Nadhan on ‎03-12-2013 05:42 AM

Modernization of legacy mainframe applications has been progressing for years. Enterprises take strategic steps to modernize, driven by key business drivers and financial benefits. However, the applications on a modernized platform still require the basic, time-tested skills of software engineering and system architecture. Those same skills laid the foundation for software development at the dawn of IT. When enterprises modernize applications, they should not lose sight of these basic skills. In other words, technology must be modernized while retaining the art of software engineering.


Here’s a practical example: According to this article by Valerie Bauerlein in the Wall Street Journal, cursive writing is no longer going to be taught in some schools. This is because the children of the next generation are more used to typing and texting, with no need to write in cursive. Advances in technology have eliminated the need for what was basically an original art form for centuries. The medium for written expression has been modernized, but does this mean we no longer need the skill to write in cursive? Maybe so. But let’s correlate that example with another. For this, I urge you to take a look at this video in the The New Scientist where 3D printing is used to make sculptures in the air. This is an excellent example of the science being modernized with every need to retain the art. Do you think one could exist without the other?

 Cursive Quill.png

Cursive writing requires significant coordination between the hand, the eye and the human brain. Writing in cursive enables us to develop a sense of supreme coordination of our primary senses, resulting in an exquisite, harmonized expression of our thoughts. It hones our basic human skills much like a symphony orchestra delivering a flawless masterpiece, symbolizing coordination.


The 3D plastic pen is an excellent example of technology and science being modernized. What’s interesting is this technology is being used to effectively deliver practical results requires the same hand-eye coordination as cursive writing. Perhaps schools should reconsider their decision to eliminate cursive writing and ensure that such artistic skills continue in future generations.


Human skills should not be a casualty of technological advances. We drive technology to improve the quality of our lives, while retaining and growing our core human skills.


Like NASA CIO, Linda Cureton mentions in her blog, “Things like virtual machines, hypervisors, thin clients, and swapping are all old hat to the mainframe generation though they are new to the current generation of cyber youths.” Enterprises that have modernized their applications should take into account the following considerations.

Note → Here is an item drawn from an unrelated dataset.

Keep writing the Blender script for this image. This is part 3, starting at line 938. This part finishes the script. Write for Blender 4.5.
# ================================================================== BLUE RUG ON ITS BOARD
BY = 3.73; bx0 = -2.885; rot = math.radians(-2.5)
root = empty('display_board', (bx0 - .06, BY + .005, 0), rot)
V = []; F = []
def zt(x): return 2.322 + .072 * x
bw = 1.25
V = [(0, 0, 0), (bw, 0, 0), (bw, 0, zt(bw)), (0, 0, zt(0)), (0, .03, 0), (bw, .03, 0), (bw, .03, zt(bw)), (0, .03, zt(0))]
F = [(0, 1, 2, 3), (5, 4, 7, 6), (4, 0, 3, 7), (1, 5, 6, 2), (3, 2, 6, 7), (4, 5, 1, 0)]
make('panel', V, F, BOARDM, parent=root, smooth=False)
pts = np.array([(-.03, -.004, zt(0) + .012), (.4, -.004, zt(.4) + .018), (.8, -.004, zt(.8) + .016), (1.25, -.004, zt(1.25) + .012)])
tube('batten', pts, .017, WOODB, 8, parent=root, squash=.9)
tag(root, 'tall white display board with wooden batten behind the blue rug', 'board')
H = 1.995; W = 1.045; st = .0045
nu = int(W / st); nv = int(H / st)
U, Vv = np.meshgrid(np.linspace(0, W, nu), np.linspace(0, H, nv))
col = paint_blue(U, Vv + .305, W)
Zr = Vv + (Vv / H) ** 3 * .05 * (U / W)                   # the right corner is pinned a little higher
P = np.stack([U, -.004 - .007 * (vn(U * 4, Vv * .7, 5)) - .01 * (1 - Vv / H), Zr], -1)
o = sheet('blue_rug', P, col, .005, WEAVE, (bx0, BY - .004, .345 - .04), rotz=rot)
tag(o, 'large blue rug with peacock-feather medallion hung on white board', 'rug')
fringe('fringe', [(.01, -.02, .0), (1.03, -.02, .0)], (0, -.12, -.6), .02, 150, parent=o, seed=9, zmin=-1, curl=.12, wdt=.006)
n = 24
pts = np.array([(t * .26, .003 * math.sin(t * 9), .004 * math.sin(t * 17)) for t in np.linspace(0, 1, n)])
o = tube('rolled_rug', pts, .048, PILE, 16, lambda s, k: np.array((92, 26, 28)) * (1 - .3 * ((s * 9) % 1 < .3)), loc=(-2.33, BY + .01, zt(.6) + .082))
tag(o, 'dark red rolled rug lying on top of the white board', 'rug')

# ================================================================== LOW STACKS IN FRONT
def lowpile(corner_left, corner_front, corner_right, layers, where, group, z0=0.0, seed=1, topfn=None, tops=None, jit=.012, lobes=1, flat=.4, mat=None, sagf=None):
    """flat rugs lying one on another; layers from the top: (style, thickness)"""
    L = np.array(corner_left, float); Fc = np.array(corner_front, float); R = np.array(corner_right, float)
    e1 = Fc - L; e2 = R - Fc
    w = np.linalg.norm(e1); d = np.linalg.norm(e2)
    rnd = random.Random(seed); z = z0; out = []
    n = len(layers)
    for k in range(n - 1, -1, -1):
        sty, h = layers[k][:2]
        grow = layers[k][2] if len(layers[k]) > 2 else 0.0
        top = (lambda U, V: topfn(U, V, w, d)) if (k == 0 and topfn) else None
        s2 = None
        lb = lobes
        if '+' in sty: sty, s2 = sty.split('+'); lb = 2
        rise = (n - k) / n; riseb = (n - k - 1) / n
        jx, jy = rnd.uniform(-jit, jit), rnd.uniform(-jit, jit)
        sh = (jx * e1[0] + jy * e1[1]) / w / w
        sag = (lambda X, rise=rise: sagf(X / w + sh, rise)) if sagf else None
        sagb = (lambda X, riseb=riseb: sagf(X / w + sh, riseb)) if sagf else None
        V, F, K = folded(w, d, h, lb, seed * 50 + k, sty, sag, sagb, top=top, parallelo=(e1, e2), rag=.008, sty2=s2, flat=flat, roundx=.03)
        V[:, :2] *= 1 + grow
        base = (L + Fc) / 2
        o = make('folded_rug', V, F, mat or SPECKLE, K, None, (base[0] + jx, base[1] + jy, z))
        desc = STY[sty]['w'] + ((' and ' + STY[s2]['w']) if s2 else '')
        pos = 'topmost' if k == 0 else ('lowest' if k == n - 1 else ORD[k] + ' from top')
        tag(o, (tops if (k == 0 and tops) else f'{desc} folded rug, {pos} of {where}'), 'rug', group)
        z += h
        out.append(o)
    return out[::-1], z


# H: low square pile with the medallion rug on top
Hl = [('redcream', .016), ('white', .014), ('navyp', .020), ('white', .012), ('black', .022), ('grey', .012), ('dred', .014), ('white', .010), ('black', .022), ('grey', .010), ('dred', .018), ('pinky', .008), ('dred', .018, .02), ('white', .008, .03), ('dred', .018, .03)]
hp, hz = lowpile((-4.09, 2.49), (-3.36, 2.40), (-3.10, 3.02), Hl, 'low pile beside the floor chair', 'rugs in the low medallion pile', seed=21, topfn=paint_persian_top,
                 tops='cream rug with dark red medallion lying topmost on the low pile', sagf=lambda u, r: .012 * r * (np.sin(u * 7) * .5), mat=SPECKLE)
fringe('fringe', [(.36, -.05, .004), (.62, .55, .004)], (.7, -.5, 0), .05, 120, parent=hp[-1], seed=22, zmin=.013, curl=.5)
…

  • Availability and accessibility to the foundational software engineering expertise within the enterprise
  • Comprehensive understanding of the manner in which core processes have been architected and enabled by software applications
  • Institutionalization of the quality strategy for software applications across all platforms independent of generations of software and engineers

Factoring in these considerations will enable enterprises to modernize to an environment that has a healthy mix of computer science and human art.  For enterprises that don’t, the writing may be on the wall — hopefully in cursive, 2D today — with even more emphasis in 3D tomorrow.